O resultado foi o filme La Fée aux Choux (A Fada do Repolho, 1896), feito com uma câmera de 60 mm da Gaumont, com direção, atuação, roteiro e produção de Guy-Blaché, uma história baseada em um antigo conto francês. Embora seja reconhecido por muitos como o primeiro filme de ficção da história, alguns estudiosos do cinema confirmam que o filme dos irmãos Lumiére L’Arroseur arrosé (O regador regado, 1895)é, de fato, o que provavelmente mereça esta honraria. Em ‘A fada de Repolho’, percebemos a atenção da diretora aos cenários, a utilização de luz natural, o trabalho cuidadoso com os objetos de cena e com a indumentária.
Após seu primeiro filme, Alice continuou produzindo, e podemos dizer que são atribuídos a ela mais de 1000 filmes, feitos entre 1896 e 1922. De secretária e gerente logística da Gaumont, momento em que tinha contato com os clientes e os engenheiros dos equipamentos fotográficos e cinematográficos, passou a exercer funções criativas na produção e revelação dos filmes, de modo que havia espaço para Alice trabalhar com todo o experimentalismo, manipulação e inventividade que lhe cabia, características típicas deste primeiro cinema.

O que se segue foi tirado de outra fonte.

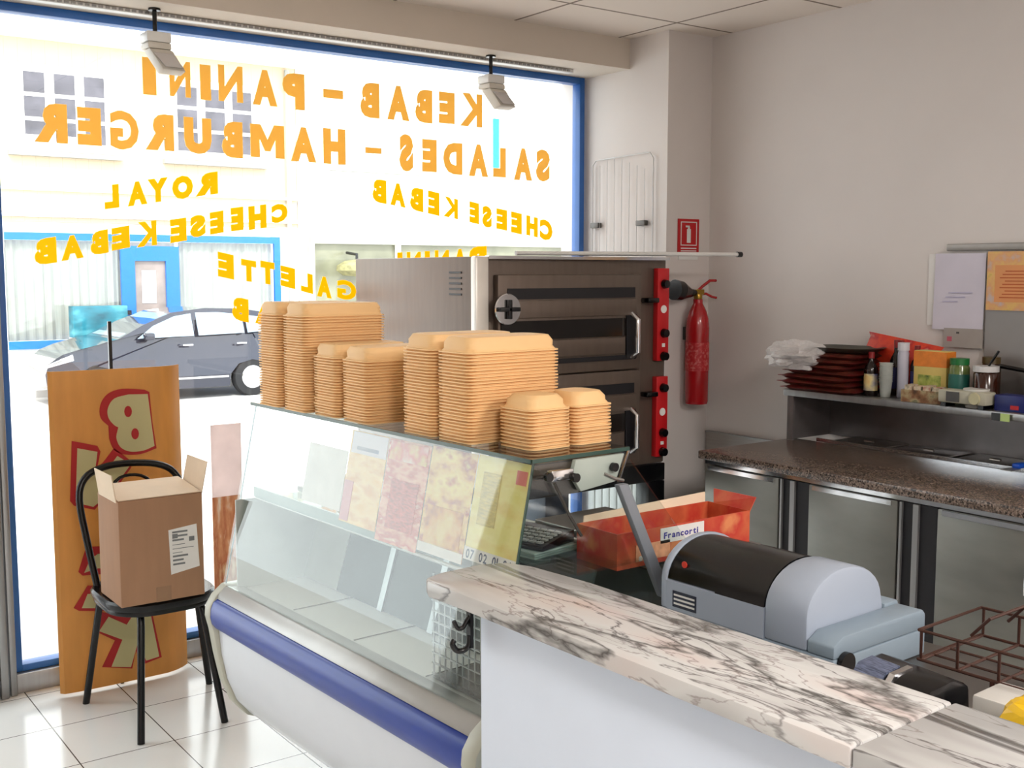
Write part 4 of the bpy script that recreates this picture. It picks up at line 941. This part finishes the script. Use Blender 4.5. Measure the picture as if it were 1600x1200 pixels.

A cineasta foi responsável por fortalecer um aspecto fundamental do cinema: a narrativa. Da diversidade de sua produção, observamos seu pioneirismo no desenvolvimento de personagens, inclusive a nível psicológico. Sua inventividade se deu desde a preferência por locações reais, nos efeitos estéticos do uso síncrono e assíncrono do som nos filmes da chamada era silenciosa (o cinema nunca foi mudo), na atuação dos atores, que eram encorajados a atuarem mais naturalmente possível, bem como com o pioneirismo no uso de close-ups para gerar um efeito dramático, inovação que é, geralmente, creditada a D. W. Grittith, mas que a cineasta já utilizava em filmes como “Madame a des envies” (1906), vários anos antes.
As temáticas trapalhadas nas obras fílmicas de Alice continham, constantemente, um tom de ironia e de crítica social, sobretudo em relação às questões de gênero. Com o cuidado para não fazer anacronismo e chamá-la de feminista, considero que seu trabalho pensava, ainda no início do cinema, as personagens femininas de maneira não simplificadora e generalista, apresentadas nas narrativas em diversos momentos da vida, de forma independente e donas do seus destinos.
Alice viveu até os 94 anos, tempo suficiente para ver, de forma triste e inexplicável, 1. a ausência do seu nome nos registros históricos sobre cinema; 2. suas contribuições na arte cinematográfica serem esquecidas; 3. suas inovações serem creditadas para outras pessoas, em geral homens que ela mesmo treinou em algum momento da vida; 4. além da constatação de que a maior parte dos filmes que ela produziu se perdeu. Alguns dos que restaram podem ser vistos no Youtube.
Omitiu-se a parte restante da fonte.